Wednesday, December 14, 2005

Morning ritual

My eyes opened this morning and I could feel something coming. A jitter in my chest? My head a little disoriented?

Then it hits me - my mouth jarres wide open and my chest starts expanding as my lungs fill with air.
My shoulder muscles tense as my arms force above my head. My back arches and locks as my whole body slowly spasms. Everything goes silent and dark for a few moments.
Just as soon as it came, it leaves, my body goes limp and I lay there feeling lazy.

This was a good yawn.

Tuesday, December 13, 2005

end of a saga.. beginning of a new

the demo tape is finished! what a fucking effort and a half.

now we're recording an EP in a studio this week.

I'm considering just hanging myself now.

Monday, December 05, 2005

Life on the road

Yesterday morning I recieved a phone call from one of my best mates Felipe asking me if I remembered that I told him I was going to drive to Albany with him that day.

Obviously he doesn't know me that well if he thought I would remember something like that.

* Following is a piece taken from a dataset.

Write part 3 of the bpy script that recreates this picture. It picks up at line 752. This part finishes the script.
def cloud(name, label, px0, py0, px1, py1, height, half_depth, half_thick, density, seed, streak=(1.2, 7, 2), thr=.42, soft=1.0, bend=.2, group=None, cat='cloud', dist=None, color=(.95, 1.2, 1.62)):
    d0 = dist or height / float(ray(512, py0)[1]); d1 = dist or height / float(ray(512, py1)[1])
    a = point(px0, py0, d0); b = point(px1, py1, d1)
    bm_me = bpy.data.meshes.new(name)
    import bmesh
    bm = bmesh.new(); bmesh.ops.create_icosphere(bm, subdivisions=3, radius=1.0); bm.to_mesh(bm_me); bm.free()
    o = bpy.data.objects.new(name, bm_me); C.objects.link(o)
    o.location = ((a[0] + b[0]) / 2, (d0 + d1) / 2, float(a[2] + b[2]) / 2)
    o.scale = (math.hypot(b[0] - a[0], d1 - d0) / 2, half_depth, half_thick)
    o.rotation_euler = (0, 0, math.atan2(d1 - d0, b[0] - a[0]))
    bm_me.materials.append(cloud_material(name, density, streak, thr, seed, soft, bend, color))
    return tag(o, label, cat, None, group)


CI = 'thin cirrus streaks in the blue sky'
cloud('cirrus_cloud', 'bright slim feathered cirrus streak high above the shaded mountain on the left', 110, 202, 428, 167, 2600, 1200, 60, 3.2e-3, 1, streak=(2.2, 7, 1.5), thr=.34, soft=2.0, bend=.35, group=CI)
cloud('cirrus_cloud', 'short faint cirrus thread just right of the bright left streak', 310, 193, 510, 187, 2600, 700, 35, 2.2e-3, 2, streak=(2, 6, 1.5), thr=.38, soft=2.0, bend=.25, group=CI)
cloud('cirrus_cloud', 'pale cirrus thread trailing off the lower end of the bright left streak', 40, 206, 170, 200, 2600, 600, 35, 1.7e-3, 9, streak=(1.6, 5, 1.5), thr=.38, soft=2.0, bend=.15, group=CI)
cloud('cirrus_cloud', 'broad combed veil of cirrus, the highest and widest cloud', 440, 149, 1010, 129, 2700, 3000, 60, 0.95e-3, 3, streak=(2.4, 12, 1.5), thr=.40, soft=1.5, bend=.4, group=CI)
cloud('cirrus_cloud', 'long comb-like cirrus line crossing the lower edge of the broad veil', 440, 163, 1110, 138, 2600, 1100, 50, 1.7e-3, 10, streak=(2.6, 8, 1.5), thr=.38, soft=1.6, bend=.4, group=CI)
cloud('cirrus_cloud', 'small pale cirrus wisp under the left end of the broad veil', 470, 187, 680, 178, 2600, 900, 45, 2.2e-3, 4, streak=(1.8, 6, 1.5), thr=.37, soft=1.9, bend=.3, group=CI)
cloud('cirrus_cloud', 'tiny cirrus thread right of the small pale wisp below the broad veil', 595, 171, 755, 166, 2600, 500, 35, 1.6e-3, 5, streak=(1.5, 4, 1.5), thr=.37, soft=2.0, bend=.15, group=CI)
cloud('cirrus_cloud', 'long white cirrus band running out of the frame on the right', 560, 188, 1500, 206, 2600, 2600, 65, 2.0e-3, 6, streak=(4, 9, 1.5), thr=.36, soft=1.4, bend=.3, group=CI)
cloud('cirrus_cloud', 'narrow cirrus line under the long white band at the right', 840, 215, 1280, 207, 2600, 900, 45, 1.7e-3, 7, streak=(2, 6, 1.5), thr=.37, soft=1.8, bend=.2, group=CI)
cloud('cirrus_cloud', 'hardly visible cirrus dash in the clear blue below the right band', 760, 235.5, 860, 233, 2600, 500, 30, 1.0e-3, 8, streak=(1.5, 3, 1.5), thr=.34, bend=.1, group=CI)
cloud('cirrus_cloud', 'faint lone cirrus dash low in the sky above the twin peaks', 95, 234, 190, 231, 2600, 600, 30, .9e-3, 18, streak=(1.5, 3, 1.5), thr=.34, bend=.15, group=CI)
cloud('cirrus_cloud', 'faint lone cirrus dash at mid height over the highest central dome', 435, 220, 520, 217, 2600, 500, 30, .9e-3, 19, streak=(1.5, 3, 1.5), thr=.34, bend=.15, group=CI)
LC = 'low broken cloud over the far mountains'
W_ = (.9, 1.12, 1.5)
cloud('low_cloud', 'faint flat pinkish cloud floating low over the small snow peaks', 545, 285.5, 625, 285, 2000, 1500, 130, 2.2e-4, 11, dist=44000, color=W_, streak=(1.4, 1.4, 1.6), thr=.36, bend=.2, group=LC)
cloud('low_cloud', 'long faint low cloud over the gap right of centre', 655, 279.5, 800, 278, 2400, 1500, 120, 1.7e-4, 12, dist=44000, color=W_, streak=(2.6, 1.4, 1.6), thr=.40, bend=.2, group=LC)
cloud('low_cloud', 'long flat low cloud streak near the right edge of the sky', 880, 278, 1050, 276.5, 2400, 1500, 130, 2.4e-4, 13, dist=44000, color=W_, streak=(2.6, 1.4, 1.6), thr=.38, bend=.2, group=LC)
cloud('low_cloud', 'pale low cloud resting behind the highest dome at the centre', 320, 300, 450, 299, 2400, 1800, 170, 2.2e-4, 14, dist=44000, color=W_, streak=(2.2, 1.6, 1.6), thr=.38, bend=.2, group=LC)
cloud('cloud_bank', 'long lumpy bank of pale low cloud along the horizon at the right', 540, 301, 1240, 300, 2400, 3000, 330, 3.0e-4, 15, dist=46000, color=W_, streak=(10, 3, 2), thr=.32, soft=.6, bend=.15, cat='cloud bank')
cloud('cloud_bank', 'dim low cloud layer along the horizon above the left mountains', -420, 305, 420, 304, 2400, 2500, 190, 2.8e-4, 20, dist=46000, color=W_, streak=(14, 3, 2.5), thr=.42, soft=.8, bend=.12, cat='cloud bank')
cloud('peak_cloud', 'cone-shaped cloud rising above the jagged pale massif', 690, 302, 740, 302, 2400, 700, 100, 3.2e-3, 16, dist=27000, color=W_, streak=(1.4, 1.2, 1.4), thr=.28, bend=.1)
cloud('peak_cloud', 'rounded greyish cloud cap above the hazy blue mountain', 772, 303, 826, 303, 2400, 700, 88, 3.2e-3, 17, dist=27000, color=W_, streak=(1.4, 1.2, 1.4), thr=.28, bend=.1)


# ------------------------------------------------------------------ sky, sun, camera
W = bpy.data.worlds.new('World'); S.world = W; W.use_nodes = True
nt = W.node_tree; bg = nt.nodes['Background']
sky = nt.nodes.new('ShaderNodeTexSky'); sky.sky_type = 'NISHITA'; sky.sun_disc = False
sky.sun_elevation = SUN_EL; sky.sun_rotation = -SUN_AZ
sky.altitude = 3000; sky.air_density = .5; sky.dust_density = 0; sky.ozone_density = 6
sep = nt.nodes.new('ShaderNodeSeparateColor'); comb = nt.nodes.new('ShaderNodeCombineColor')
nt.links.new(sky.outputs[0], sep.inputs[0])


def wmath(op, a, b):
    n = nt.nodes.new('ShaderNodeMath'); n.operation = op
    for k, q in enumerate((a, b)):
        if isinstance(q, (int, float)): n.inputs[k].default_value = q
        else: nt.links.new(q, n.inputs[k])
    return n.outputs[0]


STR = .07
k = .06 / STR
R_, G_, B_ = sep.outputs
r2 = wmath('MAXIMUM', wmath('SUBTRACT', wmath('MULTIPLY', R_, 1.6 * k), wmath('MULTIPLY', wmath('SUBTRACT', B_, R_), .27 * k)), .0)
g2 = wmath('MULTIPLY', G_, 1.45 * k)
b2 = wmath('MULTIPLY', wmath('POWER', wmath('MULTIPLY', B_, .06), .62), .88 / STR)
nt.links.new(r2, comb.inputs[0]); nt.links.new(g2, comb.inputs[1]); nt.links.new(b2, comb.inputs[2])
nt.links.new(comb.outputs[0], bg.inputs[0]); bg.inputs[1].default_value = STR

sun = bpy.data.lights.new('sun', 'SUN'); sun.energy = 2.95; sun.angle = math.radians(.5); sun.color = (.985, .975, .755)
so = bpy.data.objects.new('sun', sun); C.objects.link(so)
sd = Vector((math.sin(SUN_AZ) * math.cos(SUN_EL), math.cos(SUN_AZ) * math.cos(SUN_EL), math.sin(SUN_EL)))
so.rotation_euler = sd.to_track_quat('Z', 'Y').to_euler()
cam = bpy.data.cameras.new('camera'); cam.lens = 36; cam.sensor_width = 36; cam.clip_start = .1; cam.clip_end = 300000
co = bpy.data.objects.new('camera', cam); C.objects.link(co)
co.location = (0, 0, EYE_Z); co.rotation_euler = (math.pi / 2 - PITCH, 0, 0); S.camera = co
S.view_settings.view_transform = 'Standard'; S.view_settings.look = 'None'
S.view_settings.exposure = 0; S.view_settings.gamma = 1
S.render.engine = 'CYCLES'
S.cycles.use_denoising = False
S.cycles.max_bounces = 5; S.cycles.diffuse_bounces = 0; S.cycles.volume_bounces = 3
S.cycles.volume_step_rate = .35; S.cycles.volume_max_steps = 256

I had to cut jamming short because you can't really afford to miss an offer like that. The deal is that we drive down, he pays for fuel, we stay in a hotel which he pays for and we drive back the next day - which he pays for.

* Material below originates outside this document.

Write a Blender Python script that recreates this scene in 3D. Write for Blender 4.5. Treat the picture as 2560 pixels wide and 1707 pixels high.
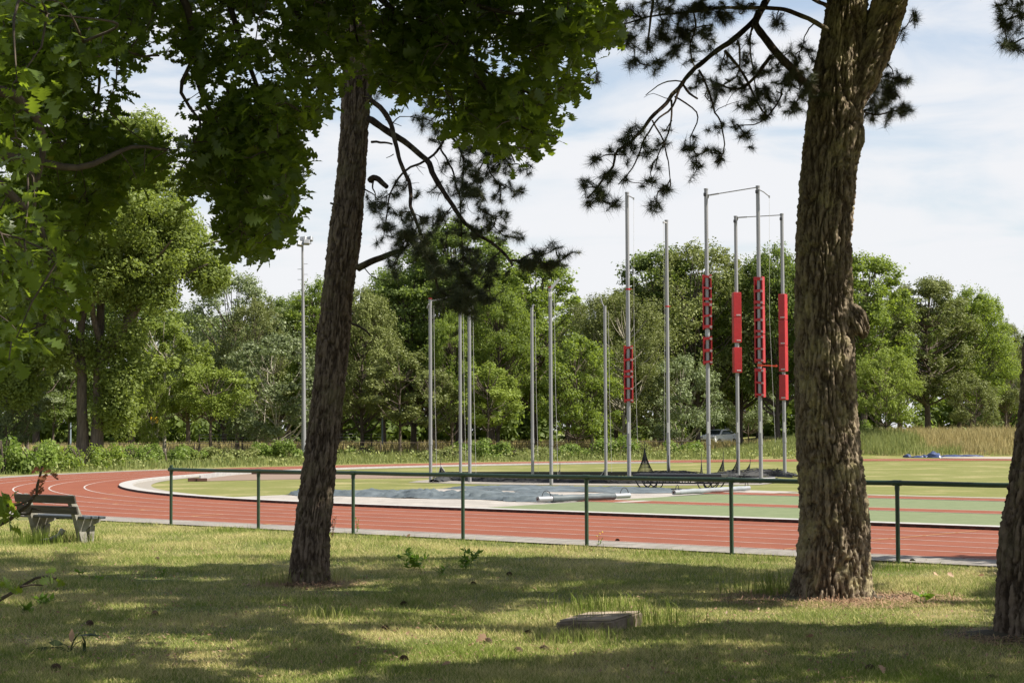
import bpy, math, random
import numpy as np
from math import sin, cos, pi, radians
from mathutils import Matrix, Vector

for o in list(bpy.data.objects): bpy.data.objects.remove(o)
random.seed(7)
RNG = np.random.default_rng(11)
SC = bpy.context.scene
COL = SC.collection

# ------------------------------------------------------------------ camera
F, PITCH, ROLL, H = 4592.9, .0476025, .0045659, 2.02056      # focal length in photo pixels, tilt, roll, eye height
cp, sp, cr, sr = cos(PITCH), sin(PITCH), cos(ROLL), sin(ROLL)
cd = bpy.data.cameras.new('camera'); cam = bpy.data.objects.new('camera', cd); COL.objects.link(cam)
r0, u0, f0 = Vector((1,0,0)), Vector((0,-sp,cp)), Vector((0,cp,sp))
rt = r0*cr - u0*sr; up = r0*sr + u0*cr
cam.matrix_world = Matrix(((rt.x,up.x,-f0.x,0),(rt.y,up.y,-f0.y,0),(rt.z,up.z,-f0.z,H),(0,0,0,1)))
cd.sensor_width = 36; cd.lens = F*36/2560; cd.clip_start = .1; cd.clip_end = 3000
SC.camera = cam

# ------------------------------------------------------------------ sky, sun, exposure
EL, AZ = radians(50), radians(9)                   # sun height; AZ = how far behind the camera's right
SUN = Vector((cos(EL)*cos(AZ), -cos(EL)*sin(AZ), sin(EL)))
SC.view_settings.view_transform = 'Standard'; SC.view_settings.look = 'None'
SC.view_settings.exposure = 1.05; SC.view_settings.gamma = 1
W = bpy.data.worlds.new('World'); SC.world = W; W.use_nodes = True
nt = W.node_tree; N = nt.nodes; L = nt.links; N.clear()
out = N.new('ShaderNodeOutputWorld'); bg = N.new('ShaderNodeBackground'); bg2 = N.new('ShaderNodeBackground'); mixs = N.new('ShaderNodeMixShader')
sky = N.new('ShaderNodeTexSky'); sky.sky_type = 'NISHITA'; sky.sun_disc = False
sky.sun_elevation = EL; sky.sun_rotation = math.atan2(SUN.x, SUN.y); sky.air_density = 1.0; sky.dust_density = 1.0
L.new(sky.outputs[0], bg.inputs[0]); bg.inputs[1].default_value = .075
tc = N.new('ShaderNodeTexCoord'); sepx = N.new('ShaderNodeSeparateXYZ'); L.new(tc.outputs['Generated'], sepx.inputs[0])
mp = N.new('ShaderNodeMapping'); mp.inputs['Scale'].default_value = (2.2, 2.2, 9.0); mp.inputs['Rotation'].default_value = (0, radians(-10), 0); mp.inputs['Location'].default_value = (.4, 1.1, .35)
L.new(tc.outputs['Generated'], mp.inputs[0])
n1 = N.new('ShaderNodeTexNoise'); n1.inputs['Scale'].default_value = 2.6; n1.inputs['Detail'].default_value = 7; n1.inputs['Roughness'].default_value = .55; n1.inputs['Distortion'].default_value = .6
L.new(mp.outputs[0], n1.inputs[0])
hz = N.new('ShaderNodeMapRange'); hz.inputs[1].default_value = .0; hz.inputs[2].default_value = .30; hz.inputs[3].default_value = .34; hz.inputs[4].default_value = -.02
L.new(sepx.outputs[2], hz.inputs[0])
ad = N.new('ShaderNodeMath'); ad.operation = 'ADD'; L.new(n1.outputs[0], ad.inputs[0]); L.new(hz.outputs[0], ad.inputs[1])
cr1 = N.new('ShaderNodeMapRange'); cr1.interpolation_type = 'SMOOTHSTEP'; cr1.inputs[1].default_value = .44; cr1.inputs[2].default_value = .74; cr1.inputs[3].default_value = .24; cr1.inputs[4].default_value = .97
L.new(ad.outputs[0], cr1.inputs[0])
bg2.inputs[0].default_value = (.945,.955,.985,1); bg2.inputs[1].default_value = .46
L.new(cr1.outputs[0], mixs.inputs[0]); L.new(bg.outputs[0], mixs.inputs[1]); L.new(bg2.outputs[0], mixs.inputs[2]); L.new(mixs.outputs[0], out.inputs[0])
sd = bpy.data.lights.new('sun', 'SUN'); sd.energy = 5.0; sd.angle = radians(.5); sd.color = (1,.93,.82)
so = bpy.data.objects.new('sun', sd); COL.objects.link(so); so.rotation_euler = (-SUN).to_track_quat('-Z','Y').to_euler()
SC.cycles.max_bounces = 6; SC.cycles.transparent_max_bounces = 8; SC.cycles.diffuse_bounces = 3; SC.cycles.glossy_bounces = 2; SC.cycles.transmission_bounces = 3
SC.cycles.use_denoising = True

# ------------------------------------------------------------------ surveying helpers (photo pixel -> place on the ground)
def ray(px, y):
    u = (px-1280)/F; v = (853.5-y)/F
    u2 = cr*u + sr*v; v2 = -sr*u + cr*v
    return np.array((u2, cp-sp*v2, sp+cp*v2))
def G(px, y, z=0.0):
    r = ray(px, y); t = (z-H)/r[2]
    return np.array((r[0]*t, r[1]*t, z))
def P(px, y, Y):
    r = ray(px, y); t = Y/r[1]
    return np.array((r[0]*t, Y, H+r[2]*t))
def px_of(p):
    p = np.atleast_2d(p); z = p[:,2]-H
    d = cp*p[:,1]+sp*z; v = (-sp*p[:,1]+cp*z)/d; u = p[:,0]/d
    return np.stack((1280+F*(cr*u-sr*v), 853.5-F*(sr*u+cr*v)), 1)
CX, CY, TH = 21.3969, 74.5084, -.7407025          # centre of the bend and direction of the straights
ct, st = cos(TH), sin(TH)
def T(a, b, z=0.0): return np.array((CX+a*ct-b*st, CY+a*st+b*ct, z))

# ------------------------------------------------------------------ object helpers
def tag(o, label=None, cat=None, group=None, kind=None):
    if label: o['label'] = label
    if cat: o['category'] = cat
    if group: o['group'] = group
    if kind: o['kind'] = kind
    return o
def thing(name, label, cat, loc=(0,0,0), group=None, rz=0):
    o = bpy.data.objects.new(name, None); COL.objects.link(o); o.location = loc; o.rotation_euler = (0,0,rz)
    o.empty_display_size = .2
    return tag(o, label, cat, group)
def link(name, me, parent=None, mat=None):
    o = bpy.data.objects.new(name, me); COL.objects.link(o)
    if parent is not None:
        o.parent = parent
        bpy.context.view_layer.update() if False else None
    if mat and not me.materials: me.materials.append(mat)
    return o
def woff(p):
    v = np.zeros(3)
    while p is not None: v += np.array(p.location); p = p.parent
    return v
def npmesh(name, V, Fs, mat, parent=None, smooth=False, rnd=None, local=False):
    """V (n,3); Fs list of int arrays (m,k). Vertices are world coordinates unless local; parent offset removed."""
    V = np.asarray(V, np.float32)
    if parent is not None and not local: V = (V - woff(parent)).astype(np.float32)
    me = bpy.data.meshes.new(name)
    me.vertices.add(len(V)); me.vertices.foreach_set('co', V.ravel())
    Fs = [np.asarray(f, np.int32) for f in Fs if len(f)]
    tot = sum(f.size for f in Fs); nf = sum(len(f) for f in Fs)
    me.loops.add(tot); me.polygons.add(nf)
    me.loops.foreach_set('vertex_index', np.concatenate([f.ravel() for f in Fs]))
    ls = np.concatenate([np.full(len(f), f.shape[1], np.int32) for f in Fs])
    me.polygons.foreach_set('loop_start', np.concatenate(([0], np.cumsum(ls)[:-1])).astype(np.int32))
    if smooth: me.polygons.foreach_set('use_smooth', np.ones(nf, bool))
    me.update(calc_edges=True)
    if rnd is not None:
        at = me.attributes.new('rnd', 'FLOAT', 'POINT'); at.data.foreach_set('value', np.asarray(rnd, np.float32))
    me.materials.append(mat)
    o = bpy.data.objects.new(name, me); COL.objects.link(o)
    if parent is not None: o.parent = parent
    return o
class MB:
    """collects boxes, tubes and faces for one mesh"""
    def __init__(s): s.v = []; s.f = []
    def add(s, V, Fc):
        n = len(s.v); s.v += [tuple(map(float, p)) for p in V]; s.f += [tuple(n+i for i in f) for f in Fc]
    def box(s, c, size, rz=0, M=None, bev=0):
        x, y, z = [q/2 for q in size]; b = bev
        if b:
            V = []
            for sz in (-1,1):
                for (sx, sy) in ((-1,-1),(1,-1),(1,1),(-1,1)):
                    V += [(sx*(x-b), sy*(y-b), sz*z), (sx*x, sy*(y-b), sz*(z-b)), (sx*(x-b), sy*y, sz*(z-b))]
            import bmesh
            bm = bmesh.new(); [bm.verts.new(q) for q in V]; bmesh.ops.convex_hull(bm, input=bm.verts[:])
            bm.verts.index_update(); V = [q.co[:] for q in bm.verts]; Fc = [[q.index for q in f.verts] for f in bm.faces]; bm.free()
        else:
            V = [(i*x,j*y,k*z) for k in (-1,1) for j in (-1,1) for i in (-1,1)]
            Fc = [(0,2,3,1),(4,5,7,6),(0,1,5,4),(2,6,7,3),(0,4,6,2),(1,3,7,5)]
        cz, sn = cos(rz), sin(rz)
        if M is None: V = [(c[0]+q[0]*cz-q[1]*sn, c[1]+q[0]*sn+q[1]*cz, c[2]+q[2]) for q in V]
        else: V = [tuple(M @ Vector(q) + Vector(c)) for q in V]
        s.add(V, Fc)
    def bar(s, a, b, w, h, bev=0):
        a = Vector(a); b = Vector(b); d = b-a; q = d.to_track_quat('X','Z').to_matrix()
        s.box((a+b)/2, (d.length, w, h), M=q, bev=bev)
    def tube(s, pts, rad, n=10, cap=True):
        V, Fc = tube_np(pts, rad, n)
        s.add(V, Fc.tolist() + ([tuple(range(n))[::-1], tuple(range(len(V)-n, len(V)))] if cap else []))
    def build(s, name, mat, parent=None, smooth=False, local=False):
        me = bpy.data.meshes.new(name); V = np.array(s.v)
        if parent is not None and not local: V = V - woff(parent)
        me.from_pydata(V.tolist(), [], s.f); me.materials.append(mat)
        if smooth:
            me.polygons.foreach_set('use_smooth', [True]*len(me.polygons))
            try: me.set_sharp_from_angle(angle=radians(40))
            except Exception: pass
        o = bpy.data.objects.new(name, me); COL.objects.link(o)
        if parent is not None: o.parent = parent
        return o
def tube_np(pts, rad, n=6):
    pts = np.asarray(pts, float); m = len(pts)
    rad = np.full(m, rad) if np.isscalar(rad) else np.asarray(rad, float)
    t = np.gradient(pts, axis=0); t /= np.linalg.norm(t, axis=1)[:,None]+1e-9
    nrm = np.zeros((m,3)); a = np.array((0,0,1.)) if abs(t[0,2]) < .9 else np.array((0,1.,0))
    nrm[0] = np.cross(t[0], a); nrm[0] /= np.linalg.norm(nrm[0])
    for i in range(1, m):
        q = nrm[i-1] - t[i]*np.dot(nrm[i-1], t[i]); nrm[i] = q/(np.linalg.norm(q)+1e-9)
    bi = np.cross(t, nrm); an = np.arange(n)*2*pi/n
    V = pts[:,None] + rad[:,None,None]*(np.cos(an)[None,:,None]*nrm[:,None] + np.sin(an)[None,:,None]*bi[:,None])
    i = np.arange(m-1)[:,None]*n; j = np.arange(n)[None]; k = (j+1)%n
    Fq = np.stack((i+j, i+k, i+n+k, i+n+j), -1).reshape(-1,4)
    return V.reshape(-1,3), Fq
def smooth_path(pts, step=.12):
    pts = np.asarray(pts, float)
    if len(pts) < 3: 
        k = max(2, int(np.linalg.norm(pts[-1]-pts[0])/step)); tt = np.linspace(0,1,k+1)[:,None]; return pts[0]*(1-tt)+pts[-1]*tt
    q = np.vstack((2*pts[0]-pts[1], pts, 2*pts[-1]-pts[-2])); o = []
    for i in range(1, len(q)-2):
        k = max(1, int(np.linalg.norm(q[i+1]-q[i])/step))
        for t in np.arange(k)/k:
            o.append(.5*((2*q[i])+(-q[i-1]+q[i+1])*t+(2*q[i-1]-5*q[i]+4*q[i+1]-q[i+2])*t*t+(-q[i-1]+3*q[i]-3*q[i+1]+q[i+2])*t**3))
    o.append(pts[-1]); return np.array(o)
class TB:
    """collects numpy tubes"""
    def __init__(s): s.V = []; s.F = []; s.n = 0
    def tube(s, pts, rad, n=5):
        V, Fq = tube_np(pts, rad, n); s.V.append(V); s.F.append(Fq+s.n); s.n += len(V)
    def build(s, name, mat, parent=None, smooth=True):
        return npmesh(name, np.vstack(s.V), [np.vstack(s.F)], mat, parent, smooth)
def hsh(i, j, k, s=0):
    n = (i*374761393 + j*668265263 + k*2147483647 + s*974711) & 0x7fffffff
    n = ((n ^ (n >> 13))*1274126177) & 0x7fffffff
    return ((n ^ (n >> 16)) & 0xffff)/65535.0
def vnoise(p, s=0):
    p = np.asarray(p, float); f = np.floor(p).astype(np.int64); t = p-f; t = t*t*(3-2*t); r = 0
    for dx in (0,1):
        for dy in (0,1):
            for dz in (0,1):
                w = (t[:,0] if dx else 1-t[:,0])*(t[:,1] if dy else 1-t[:,1])*(t[:,2] if dz else 1-t[:,2])
                r = r + w*hsh(f[:,0]+dx, f[:,1]+dy, f[:,2]+dz, s)
    return r
def fbm(p, oc=4, s=0):
    r = 0; a = .5; p = np.asarray(p, float)
    for i in range(oc): r = r + a*vnoise(p*(2**i), s+i); a *= .5
    return r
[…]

So I bought my pillow and my video camera and we set off to find what destiny awaited us.

We drove the wrong way out of town - which was to be expected - so we actually ended up leaving an hour later than we planned.

On the road, girt by fields of yellow medows under a canopy of blue sky I started feeling an almost forgotten feeling of peace. It's about a five hour drive to Albany down the Albany Highway so you have good time to talk and ponder.

It was almost magical. I was Che Guevara and Felipe was my sidekick the talking donkey.
We both got a lot of things off our chest that day. It's amazing how such small things can cause stress in your life, and how these stresses can become almost a companion.

Worries.

Worries about unemployment.

Worries about lack of money.

Worries about time going by.

We bought magazines, and in one of them there is a competition. The competition was this:
Create a Joke starting with -

3 Romans walk into a tavern, insert punch line here.

It took us one hour, but we came up with one.

3 Romans walk into a tavern, and on the floor they see their great Ceaser wrestling with a lettuce leaf. It takes all three of them to part the Ceaser with the piece of vegetable and to calm his nerves when one of the Romans finally says
"Oh great Ceaser, why is it we come in here to find you quarraling with this lettuce?"
The Ceaser replies
"I'm trying-ta Sieze-A-Salad"

*insert drum roll and crash here*





Yeh, comedy gold. See Sieze-A-Salad sounds like Ceaser Salad. Get it?

Get it?


What? Think you could come up with better?


We ended up staying in a motel that costed only $50 for the both of us for the night, which had no soap of any kind but had two toilet roll dispensers in the toilet. The beds were so uncomfortable that I only got about an hour worth of sleep.

The drive back the next day was extremely peaceful. We decided to take the long scenic route back.

Coming back, as strange as it sounds I honestly feel like I have been gone for over a week. I half expected my letter box and email be full of week old mail. Thats got to mean something.

From the car trip I feel I am one step closer to realising something that will make me a lot happier.


I think everyone does what makes them feel worthwhile. I create music because it makes me feel like I'm important to the world. There are enough money hungry social stature climbers in the world who want to work rediculous hours for whatever reasons they might have. Maybe they like the suit, maybe they like the feeling of being "above" other people, I don't know. I think one more would make it too crowded.

I don't live in a time of depression, I'm extremely fortunate to be able to pursue what I really want to do without the fear of starvation or homelessness. Even more fortunate to have a girlfriend who loves big fat meaty side-burns.

I just hope my girlfriend and my moustache can learn to live in peace. I think they could really hit it off if they just give it a chance.

I'll keep my fingers crossed, but I won't hold my breath.